Thermal analyses of four adsorption materials for environmental pollution by DSC and TG

Abstract

In view of loss prevention and hazard control, traditional engineers use adsorbents to adsorb volatile organic compounds (VOCs) in the semiconductor, photonics, and petrochemical industries. To save funds and promote green energy application, industries usually apply a zeolite processing desorption step under high temperature in the zeolite rotor-wheel system. Many thermal runaway accidents and flame incidents have occurred in the desorption step. Zeolite has been used to adsorb VOCs and applied in the processing desorption step in a reactor without considering oxygen concentration situation, which could easily lead to a flame followed by thermal explosion.
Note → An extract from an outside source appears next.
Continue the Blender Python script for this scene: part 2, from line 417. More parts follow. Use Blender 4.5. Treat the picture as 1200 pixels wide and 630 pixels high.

Nitrogen is a critically important purge gas regarding passive action for avoiding an accident. Home-made zeolite was investigated for the best manufacturing ratio, which was 20. Brunauer–Emmett–Teller of zeolite (Si/Al = 20) was analyzed to be 400 m² g⁻¹, which is easy for adsorbing pollutants. According to our previous studies, home-made zeolite has prominent adsorption capacities on VOCs. Zeolite rotor-wheel system was developed to desorb the pollutants of interest. Zeolite was applied to analyze the thermal stability, runaway reaction under various oxygen concentrations, reuse rates, etc. Zeolite is a thermally stable material under room temperature to 650 °C. An endothermic reaction (30–100 °C) of home-made zeolite was analyzed by differential scanning calorimetry and thermogravimetric analyzer. Clearly, water has a significant effect on deteriorating for the zeolite adsorption. Home-made zeolite is a suitable adsorbent and catalyst in the petrochemical and environmental industries. As far as pollution control and loss prevention are concerned, versatility in the analysis of recycled adsorbents is required and is useful for various industrial applications.